For best results it is a good idea to make this soup early in the day so the flavors can develop to their fullest.

1/4 cup olive oil
3 large onions, finely diced
10 cups water
1-1/4 cups lentils, picked over and rinsed
1 green bell pepper, finely diced
4 carrots, finely diced
2 celery ribs, thinly sliced
1/3 cup tomato paste mixed with ½ cup water
2 tablespoons tamari soy sauce
1 teaspoon salt
Freshly ground pepper to taste
1 tablespoon red wine vinegar
2 tablespoons unsalted butter

  1. Pour the oil in a large stockpot and heat over medium-high heat. Add the onions and garlic, and sauté until the onions begin to brown, about 10 minutes.
  2. Stir in all the remaining ingredients except the vinegar and butter. Bring to a boil, lower the heat to a simmer, and cook, stirring frequently, for 45 minutes. When done, the soup will be thick and the vegetables tender. Stir in the vinegar and butter just before serving.
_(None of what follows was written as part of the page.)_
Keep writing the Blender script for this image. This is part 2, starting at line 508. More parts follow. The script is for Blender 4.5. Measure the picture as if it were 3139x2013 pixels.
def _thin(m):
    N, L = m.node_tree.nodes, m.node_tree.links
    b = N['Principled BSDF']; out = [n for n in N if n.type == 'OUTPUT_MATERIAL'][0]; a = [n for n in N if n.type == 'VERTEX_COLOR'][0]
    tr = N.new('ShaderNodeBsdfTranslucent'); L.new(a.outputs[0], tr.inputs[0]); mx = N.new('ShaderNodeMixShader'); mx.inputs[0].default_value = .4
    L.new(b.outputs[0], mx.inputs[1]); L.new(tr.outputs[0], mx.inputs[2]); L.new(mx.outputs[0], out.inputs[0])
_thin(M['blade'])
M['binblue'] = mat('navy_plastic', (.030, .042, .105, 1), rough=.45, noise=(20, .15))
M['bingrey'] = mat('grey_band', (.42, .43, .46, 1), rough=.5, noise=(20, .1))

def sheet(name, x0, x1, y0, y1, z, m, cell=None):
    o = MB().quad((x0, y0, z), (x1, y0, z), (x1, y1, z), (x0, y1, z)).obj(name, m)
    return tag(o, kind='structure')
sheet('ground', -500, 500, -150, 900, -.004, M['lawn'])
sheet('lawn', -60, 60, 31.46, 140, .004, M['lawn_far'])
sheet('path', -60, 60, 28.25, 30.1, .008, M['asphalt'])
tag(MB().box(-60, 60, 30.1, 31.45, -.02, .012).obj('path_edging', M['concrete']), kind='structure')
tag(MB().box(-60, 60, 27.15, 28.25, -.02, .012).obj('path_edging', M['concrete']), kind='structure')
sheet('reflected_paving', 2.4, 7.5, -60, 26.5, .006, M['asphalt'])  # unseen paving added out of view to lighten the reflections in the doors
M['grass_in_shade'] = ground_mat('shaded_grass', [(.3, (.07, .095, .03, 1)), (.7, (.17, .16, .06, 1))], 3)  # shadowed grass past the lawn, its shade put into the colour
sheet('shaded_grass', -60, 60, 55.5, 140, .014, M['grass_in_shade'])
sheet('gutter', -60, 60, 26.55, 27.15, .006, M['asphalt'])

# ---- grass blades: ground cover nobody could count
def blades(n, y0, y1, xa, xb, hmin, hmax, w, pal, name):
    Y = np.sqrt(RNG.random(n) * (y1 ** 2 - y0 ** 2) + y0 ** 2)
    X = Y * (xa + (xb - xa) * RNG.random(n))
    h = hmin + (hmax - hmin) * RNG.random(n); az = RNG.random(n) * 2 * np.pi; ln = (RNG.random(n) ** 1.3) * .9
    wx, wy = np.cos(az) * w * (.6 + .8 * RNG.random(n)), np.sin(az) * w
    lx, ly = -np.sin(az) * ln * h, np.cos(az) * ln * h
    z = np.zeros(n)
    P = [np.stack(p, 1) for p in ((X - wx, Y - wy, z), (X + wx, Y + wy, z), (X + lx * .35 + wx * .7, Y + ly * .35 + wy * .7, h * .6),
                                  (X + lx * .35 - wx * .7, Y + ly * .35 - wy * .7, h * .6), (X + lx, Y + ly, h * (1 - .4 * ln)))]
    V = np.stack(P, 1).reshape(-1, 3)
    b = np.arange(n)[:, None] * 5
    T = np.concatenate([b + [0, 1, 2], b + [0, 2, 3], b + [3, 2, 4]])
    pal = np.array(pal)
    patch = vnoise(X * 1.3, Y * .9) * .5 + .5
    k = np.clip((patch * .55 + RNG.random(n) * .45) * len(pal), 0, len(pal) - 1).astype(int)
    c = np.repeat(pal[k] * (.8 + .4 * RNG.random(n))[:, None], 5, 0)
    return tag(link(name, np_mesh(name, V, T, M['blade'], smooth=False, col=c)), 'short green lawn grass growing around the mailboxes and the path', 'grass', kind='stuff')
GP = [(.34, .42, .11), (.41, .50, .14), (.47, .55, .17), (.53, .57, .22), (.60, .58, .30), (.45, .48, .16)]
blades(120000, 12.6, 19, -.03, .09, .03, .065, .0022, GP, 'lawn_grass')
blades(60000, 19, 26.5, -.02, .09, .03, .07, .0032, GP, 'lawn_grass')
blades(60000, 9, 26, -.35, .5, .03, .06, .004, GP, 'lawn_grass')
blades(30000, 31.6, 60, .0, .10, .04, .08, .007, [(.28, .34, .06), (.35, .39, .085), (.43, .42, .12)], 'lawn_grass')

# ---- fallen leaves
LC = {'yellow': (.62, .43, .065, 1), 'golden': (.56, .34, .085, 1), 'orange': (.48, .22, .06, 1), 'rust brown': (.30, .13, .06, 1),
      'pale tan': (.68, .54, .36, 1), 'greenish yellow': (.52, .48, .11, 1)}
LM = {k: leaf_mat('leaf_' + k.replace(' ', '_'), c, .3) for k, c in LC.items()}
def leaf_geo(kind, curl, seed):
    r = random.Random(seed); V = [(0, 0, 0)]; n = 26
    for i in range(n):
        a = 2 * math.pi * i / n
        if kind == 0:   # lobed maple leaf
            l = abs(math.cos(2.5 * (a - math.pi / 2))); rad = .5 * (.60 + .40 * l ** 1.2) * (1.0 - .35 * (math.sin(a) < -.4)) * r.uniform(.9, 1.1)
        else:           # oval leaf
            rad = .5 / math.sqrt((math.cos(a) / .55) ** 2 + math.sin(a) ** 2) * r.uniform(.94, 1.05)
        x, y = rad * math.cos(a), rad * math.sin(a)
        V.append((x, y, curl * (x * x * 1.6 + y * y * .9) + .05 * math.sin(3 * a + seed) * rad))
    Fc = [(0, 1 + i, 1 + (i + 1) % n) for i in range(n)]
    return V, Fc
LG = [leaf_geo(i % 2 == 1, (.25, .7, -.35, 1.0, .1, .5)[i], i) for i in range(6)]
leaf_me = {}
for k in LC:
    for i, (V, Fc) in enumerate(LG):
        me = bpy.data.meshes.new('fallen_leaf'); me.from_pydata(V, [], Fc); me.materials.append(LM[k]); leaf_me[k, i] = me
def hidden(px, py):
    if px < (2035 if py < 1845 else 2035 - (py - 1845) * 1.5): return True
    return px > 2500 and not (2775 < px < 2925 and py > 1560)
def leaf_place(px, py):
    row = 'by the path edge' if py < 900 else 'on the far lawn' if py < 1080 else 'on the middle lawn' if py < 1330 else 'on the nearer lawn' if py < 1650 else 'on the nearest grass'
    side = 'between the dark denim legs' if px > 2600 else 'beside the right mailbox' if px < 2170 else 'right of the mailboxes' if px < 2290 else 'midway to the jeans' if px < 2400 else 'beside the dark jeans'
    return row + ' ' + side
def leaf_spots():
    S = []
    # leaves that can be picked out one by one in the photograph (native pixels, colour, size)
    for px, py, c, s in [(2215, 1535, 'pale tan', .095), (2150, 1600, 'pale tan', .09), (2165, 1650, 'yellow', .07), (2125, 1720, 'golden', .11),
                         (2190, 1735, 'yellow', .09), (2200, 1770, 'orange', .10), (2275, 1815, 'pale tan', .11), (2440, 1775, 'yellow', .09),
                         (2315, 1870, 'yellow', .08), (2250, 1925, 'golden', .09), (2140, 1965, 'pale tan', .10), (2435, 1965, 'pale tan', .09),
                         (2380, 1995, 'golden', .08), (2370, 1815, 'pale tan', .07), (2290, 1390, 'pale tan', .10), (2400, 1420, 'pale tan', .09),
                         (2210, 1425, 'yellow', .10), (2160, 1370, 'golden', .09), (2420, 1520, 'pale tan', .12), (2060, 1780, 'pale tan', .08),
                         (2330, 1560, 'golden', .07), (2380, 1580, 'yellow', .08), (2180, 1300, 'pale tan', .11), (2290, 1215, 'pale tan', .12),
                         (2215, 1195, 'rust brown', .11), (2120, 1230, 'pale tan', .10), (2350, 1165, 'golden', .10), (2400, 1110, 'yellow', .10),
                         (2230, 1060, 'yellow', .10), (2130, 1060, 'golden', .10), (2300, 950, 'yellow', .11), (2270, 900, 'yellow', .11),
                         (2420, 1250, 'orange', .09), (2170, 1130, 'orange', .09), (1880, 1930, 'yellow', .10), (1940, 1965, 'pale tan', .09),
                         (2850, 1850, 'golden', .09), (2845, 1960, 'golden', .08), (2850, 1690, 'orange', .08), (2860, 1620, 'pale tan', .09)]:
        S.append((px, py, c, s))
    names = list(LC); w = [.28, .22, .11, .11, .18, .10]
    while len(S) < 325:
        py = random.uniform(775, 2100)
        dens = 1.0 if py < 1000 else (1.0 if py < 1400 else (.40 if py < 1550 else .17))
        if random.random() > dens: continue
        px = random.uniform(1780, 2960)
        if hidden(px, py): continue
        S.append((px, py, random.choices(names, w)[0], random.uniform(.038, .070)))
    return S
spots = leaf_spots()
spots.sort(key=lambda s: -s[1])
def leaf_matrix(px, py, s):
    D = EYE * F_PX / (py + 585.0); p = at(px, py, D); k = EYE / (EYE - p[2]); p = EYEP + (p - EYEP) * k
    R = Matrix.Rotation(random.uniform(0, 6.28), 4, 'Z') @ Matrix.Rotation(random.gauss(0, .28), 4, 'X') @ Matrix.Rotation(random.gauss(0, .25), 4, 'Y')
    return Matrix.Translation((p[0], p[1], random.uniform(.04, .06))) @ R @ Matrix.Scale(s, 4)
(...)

Gorgonzola Polenta Topped with Braised Green Beans
Serves 4

Gorgonzola and other blue cheeses are excellent additions to polenta, contributing a deep, rich flavor and added creaminess.

The Green Beans:
1 tablespoon olive oil
1 onion, finely diced
1 (14-ounce) can ready-cut diced tomatoes with their juice
1 pound green beans, cut into 1-inch lengths
1/4 teaspoon salt

The Polenta:
3-1/2 cups water
1/2 teaspoon salt
1-1/4 cups cornmeal
1 tablespoon butter
2 tablespoons grated Parmesan cheese
4 ounces (3/4 cup) diced Gorgonzola or other blue cheese

  1. To make the beans, heat the oil in a medium-size saucepan over medium heat and add the onion. Sauté until it softens, about 5 minutes. Add tomatoes, green beans, and salt, and partially cover the pan. Simmer until the green beans are very tender, about 20 minutes.
  2. To make the polenta, bring the water and salt to a boil in a medium-size heavy-bottomed saucepan. Drizzle in the cornmeal very slowly, whisking all the while with a wire whisk. When all the cornmeal has been added, turn the heat to medium-low and continue to whisk the polenta until it has thickened and is the consistency of mashed potatoes, about 7 minutes. Whisk in the butter and Parmesan and Gorgonzola cheeses. Serve immediately or remove from the heat, cover the pan, and let sit 10 minutes. Spoon onto serving plates and mound the braised green beans on top.